Google = Web technology absorbent?

Google has the most recognized brand name (source: news.com) of year 2007 beating Microsoft and many other widely well known companies by fairly large margin. From this results, more people know about Google compared to Coca-Cola or Microsoft or GE! Take a look at the following figure for yourself.

1. Google--$66.4 billion
2. General Electric--$61.9 billion
3. Microsoft--$55 billion
4. Coca-Cola--$44.1 billion
5. China Mobile--$41.2 billion
6. Marlboro--$39.2 billion
7. Wal-Mart--$36.9 billion
8. Citigroup--$33.7 billion
9. IBM--$33.6 billion
10. Toyota Motor--$33.4 billion

Even after the incredible growth that Google has enjoyed, they are still looking into expanding and dominating the online market space. Not only developing and improving their own technologies, "Google Searches for Mergers Big and Small." Acquisitions of the big and well establishes companies in the recent months were meant to plug holes in businesses according to Chief Executive Eric Schmidt.

Google paid $1.65 billion to acquire video-sharing site YouTube in November, it's biggest deal at that time.

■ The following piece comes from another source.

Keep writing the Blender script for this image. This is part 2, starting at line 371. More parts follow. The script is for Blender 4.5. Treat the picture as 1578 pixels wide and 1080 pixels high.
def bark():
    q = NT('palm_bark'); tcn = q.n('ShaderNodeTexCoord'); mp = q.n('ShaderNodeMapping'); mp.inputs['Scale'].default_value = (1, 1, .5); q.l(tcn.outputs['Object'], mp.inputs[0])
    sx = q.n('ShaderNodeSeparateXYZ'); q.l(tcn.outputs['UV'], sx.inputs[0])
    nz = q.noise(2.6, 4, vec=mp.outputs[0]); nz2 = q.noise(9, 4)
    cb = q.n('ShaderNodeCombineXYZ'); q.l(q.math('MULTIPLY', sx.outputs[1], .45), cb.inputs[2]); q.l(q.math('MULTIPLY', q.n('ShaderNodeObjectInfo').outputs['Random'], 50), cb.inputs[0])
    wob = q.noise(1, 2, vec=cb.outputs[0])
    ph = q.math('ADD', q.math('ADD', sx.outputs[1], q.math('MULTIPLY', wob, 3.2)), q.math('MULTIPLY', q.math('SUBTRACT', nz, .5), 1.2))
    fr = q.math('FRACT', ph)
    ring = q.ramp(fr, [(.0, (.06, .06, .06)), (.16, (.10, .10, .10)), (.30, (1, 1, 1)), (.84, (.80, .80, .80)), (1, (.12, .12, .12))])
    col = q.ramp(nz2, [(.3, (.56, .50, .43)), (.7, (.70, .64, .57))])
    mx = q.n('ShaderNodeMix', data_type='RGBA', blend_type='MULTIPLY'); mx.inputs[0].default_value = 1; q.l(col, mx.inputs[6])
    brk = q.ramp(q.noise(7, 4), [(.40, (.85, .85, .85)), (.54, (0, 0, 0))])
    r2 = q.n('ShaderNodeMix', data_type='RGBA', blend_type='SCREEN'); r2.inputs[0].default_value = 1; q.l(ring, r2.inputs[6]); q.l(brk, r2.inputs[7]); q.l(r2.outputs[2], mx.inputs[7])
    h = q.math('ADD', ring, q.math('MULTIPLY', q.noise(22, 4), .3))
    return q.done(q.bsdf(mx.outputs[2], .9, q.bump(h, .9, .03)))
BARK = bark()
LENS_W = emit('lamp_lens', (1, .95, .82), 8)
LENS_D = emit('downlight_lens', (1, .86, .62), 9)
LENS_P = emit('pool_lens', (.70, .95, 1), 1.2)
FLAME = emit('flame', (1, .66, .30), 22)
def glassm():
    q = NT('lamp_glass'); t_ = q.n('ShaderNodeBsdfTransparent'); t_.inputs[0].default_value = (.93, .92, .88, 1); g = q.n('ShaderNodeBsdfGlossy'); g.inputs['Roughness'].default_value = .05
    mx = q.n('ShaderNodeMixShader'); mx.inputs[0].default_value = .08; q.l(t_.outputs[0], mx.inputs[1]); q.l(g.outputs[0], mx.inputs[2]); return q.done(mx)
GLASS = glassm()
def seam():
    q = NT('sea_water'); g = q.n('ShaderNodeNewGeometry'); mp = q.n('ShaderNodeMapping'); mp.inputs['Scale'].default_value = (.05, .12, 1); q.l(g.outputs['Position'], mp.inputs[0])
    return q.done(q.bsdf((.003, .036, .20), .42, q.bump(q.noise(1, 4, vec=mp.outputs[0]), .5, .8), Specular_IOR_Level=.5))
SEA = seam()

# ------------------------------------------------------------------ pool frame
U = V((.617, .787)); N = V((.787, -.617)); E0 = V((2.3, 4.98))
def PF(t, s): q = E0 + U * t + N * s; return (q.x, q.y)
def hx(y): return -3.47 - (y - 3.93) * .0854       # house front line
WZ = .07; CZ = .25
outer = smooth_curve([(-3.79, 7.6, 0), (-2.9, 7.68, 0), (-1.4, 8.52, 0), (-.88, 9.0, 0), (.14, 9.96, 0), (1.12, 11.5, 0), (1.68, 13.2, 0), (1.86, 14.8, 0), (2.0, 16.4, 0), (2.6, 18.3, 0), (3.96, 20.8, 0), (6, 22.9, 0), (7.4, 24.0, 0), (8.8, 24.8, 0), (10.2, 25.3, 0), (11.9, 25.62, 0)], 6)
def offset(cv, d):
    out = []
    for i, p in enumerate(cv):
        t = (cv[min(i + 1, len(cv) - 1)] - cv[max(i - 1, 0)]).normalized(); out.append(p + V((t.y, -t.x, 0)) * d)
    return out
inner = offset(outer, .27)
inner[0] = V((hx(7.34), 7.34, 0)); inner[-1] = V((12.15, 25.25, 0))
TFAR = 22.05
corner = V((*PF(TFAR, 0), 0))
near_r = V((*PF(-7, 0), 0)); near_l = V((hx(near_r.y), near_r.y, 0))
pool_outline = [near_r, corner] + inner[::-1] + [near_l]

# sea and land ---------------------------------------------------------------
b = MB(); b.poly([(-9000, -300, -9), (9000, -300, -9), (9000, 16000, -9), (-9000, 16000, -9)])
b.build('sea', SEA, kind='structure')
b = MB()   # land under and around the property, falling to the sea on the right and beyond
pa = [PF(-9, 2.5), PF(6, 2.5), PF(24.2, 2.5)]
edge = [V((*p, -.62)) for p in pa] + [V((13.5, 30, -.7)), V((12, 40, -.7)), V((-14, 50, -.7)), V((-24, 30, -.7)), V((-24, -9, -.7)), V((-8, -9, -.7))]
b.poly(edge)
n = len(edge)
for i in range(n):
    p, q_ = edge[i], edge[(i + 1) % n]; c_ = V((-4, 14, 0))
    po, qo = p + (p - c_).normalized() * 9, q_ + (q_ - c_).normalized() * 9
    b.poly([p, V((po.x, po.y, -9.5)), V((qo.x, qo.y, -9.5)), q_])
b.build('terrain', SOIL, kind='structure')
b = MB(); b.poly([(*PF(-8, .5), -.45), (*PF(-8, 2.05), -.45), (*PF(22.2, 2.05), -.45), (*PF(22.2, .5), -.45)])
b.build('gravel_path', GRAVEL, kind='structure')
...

Then, a month ago, it announced a $3.1 billion deal to buy DoubleClick, which offers advertising delivery technology and services.

On top of it, purchase of the smaller and developing companies are to acquire their engineering talent and their technologies to incorporate to Google of which most of them succeeded with astonishing figures.

Schmidt said that the company continues to view small technology acquisitions as the bread-and-butter of its merger strategy, mainly as a way to obtain new technology and talented engineers.

"In the past, we would buy businesses in lieu of (hiring) engineers," Schmidt said. These days, Google buys a start-up once every few days, or around one a week, he estimated.

Two examples of this approach—Keyhole (Google Earth) and Urchin (Analytics)—had strong technical teams, a technology head start, and were bought relatively inexpensively in the hopes of later generating billion dollar revenue streams, he said.

It looks like Google is absorbing all innovative technologies while other similar competitors like Yahoo and Microsoft is missing the opportunities. Because Google is web based and user base, such a fast growths and popularities Google has enjoys was possible.

Who would have thought Google could have beaten both Microsoft and Yahoo in such a short time in their established online market space? This shows that other companies innovative edge can do something similar to Google as well. Perhaps, Google knows this and that might be why they are trying to absorb all the big and small companies with good prospects or technology base.